Empat hari berselang, Komite Seleksi menambah dua judul film lagi, Red Cobex dan Sehidup (Tak) Semati. Keputusan itu diambil setelah muncul protes agar panitia FFI mematuhi ketentuan dalam Pedoman Pelaksanaan FFI 2010 Bab III Pasal 3 butir 5, yang mengatur bahwa Komite Seleksi menetapkan sekurang-kurangnya 10 judul film dan sebanyak-banyaknya 15 judul film pilihan. ”Film-film itu terpilih karena secara utuh dianggap baik, yaitu memiliki gagasan bagus, disampaikan melalui cerita menarik, dan disajikan dengan standar kualitas sinematik yang terjaga,” Viva menjelaskan.

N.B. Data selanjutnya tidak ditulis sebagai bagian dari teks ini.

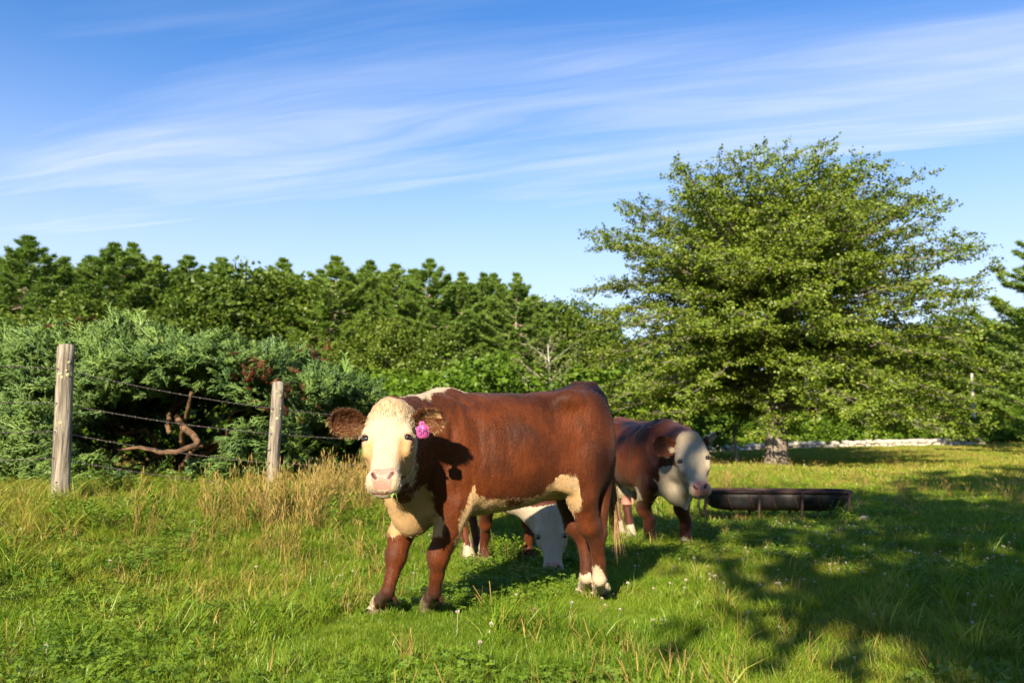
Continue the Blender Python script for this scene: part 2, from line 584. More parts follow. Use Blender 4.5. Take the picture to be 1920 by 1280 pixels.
# the big spreading oak
OAK_Y = 37.0
oak_xy = at(1457, 876, OAK_Y)
OAK_ENV = [(0.8, 7.2), (2, 8.4), (4, 9.0), (7, 9.0), (9.6, 9.2), (11.6, 8.7), (13.2, 7.6), (14.4, 6.2), (15.1, 4.2), (15.5, 1.8)]


def oak_start(z, R):
    if z < 6:
        return min(max(z + 0.10 * R + 0.5, 2.0), 6.5)
    if z < 10:
        return z - 0.12 * R
    return max(z - 0.30 * R - 1.4 - 0.25 * (z - 10), 8.4)


oak = tree_wood_and_leaves(5, OAK_ENV, (1.7, 15.4), 310, 13.0, 0.56, 0.125, start_fn=oak_start, flare=1.05, prim_r=0.075, leaves_per=16, twig_gap=0.20, sec_gap=0.42, jit=0.14, minz=1.3)
oak_parts = as_meshes(oak, M_BARK, M_OAK, 'oak')
oak_root = place_tree('oak_tree', oak_parts, (oak_xy[0], OAK_Y, float(ground_z(oak_xy[0], OAK_Y))), 0.6, (1.0, 1.0, 0.90),
                      'big broad-crowned green oak standing alone in the pasture behind the trough')
# a browned cluster in its crown
mbr = MB()
cpos = np.array([at(1408, 486, OAK_Y - 3.0)]) + rng.normal(size=(70, 3)) * np.array([.22, .3, .40])
spread_template(LEAF_V, LEAF_F, cpos, frames(rng.normal(size=(70, 3)), rng.normal(size=(70, 3))), np.full(70, .15), rng.uniform(0, 1, 70), mbr)
mw = oak_root.matrix_basis.inverted()
dead = mbr.mesh('browned_leaves')
dead.transform(Matrix.Rotation(-0.6, 4, 'Z') @ Matrix.Translation(-Vector(oak_root.location)))
dl_ = link('browned_leaves', dead, M_RED, oak_root)
dl_['label'] = 'small patch of rust-brown dead leaves in the crown'
dl_['kind'] = 'stuff'

# other broadleaf kinds, shared by the trees of the wood
ENV_R = [(0.6, 3.0), (2.5, 4.4), (6, 5.0), (9, 4.6), (11.5, 3.4), (13, 1.8), (13.6, 0.5)]
st = lambda z, R: max(z - 0.45 * R, 1.2)
BROAD = []
for sd in (11, 12, 13):
    BROAD.append(as_meshes(tree_wood_and_leaves(sd, ENV_R, (0.9, 13.4), 80, 12.3, 0.22, 0.30, start_fn=st, sec_gap=0.60, sec_len=(0.7, 2.1), twig_gap=0.34, twig_len=(.35, .8),
                                                 leaves_per=15, prim_r=.06, twigs=False, jit=0.50), M_BARK, M_BROAD, 'broadleaf%d' % sd))
PALE = as_meshes(tree_wood_and_leaves(14, ENV_R, (2.0, 13.0), 34, 12.0, 0.20, 0.20, start_fn=lambda z, R: max(z - 0.9 * R, 1.0), sec_gap=0.7, sec_len=(0.7, 1.8), twig_gap=0.45, twig_len=(.4, .9),
                                      leaves_per=9, prim_r=.07, twigs=True, jit=0.3), M_PALE, M_SPARSE, 'sparse')
BUSHES = []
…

Alasan itu pulalah yang membuat Komite Seleksi dengan berat hati tidak meloloskan Sang Pencerah. Meskipun mungkin memiliki unsur-unsur yang cukup baik, film ini secara utuh banyak memiliki kelemahan. Sebagai film yang mengangkat biografi, Sang Pencerah baru terbatas pada penggambaran sejumlah peristiwa penting sang tokoh, KH Ahmad Dahlan. Sang Pencerah juga dinilai tidak menghadirkan visi dan tafsir yang lebih terbuka mengenai kompleksitas karakter yang diangkat. ”Banyak fakta sejarah yang seharusnya bisa diungkap, tapi dilakukan di film ini. Banyak juga data sejarah yang meleset,” ujar Viva. Kesalahan fakta-fakta historis itu otomatis mengurangi kredibilitas film tersebut.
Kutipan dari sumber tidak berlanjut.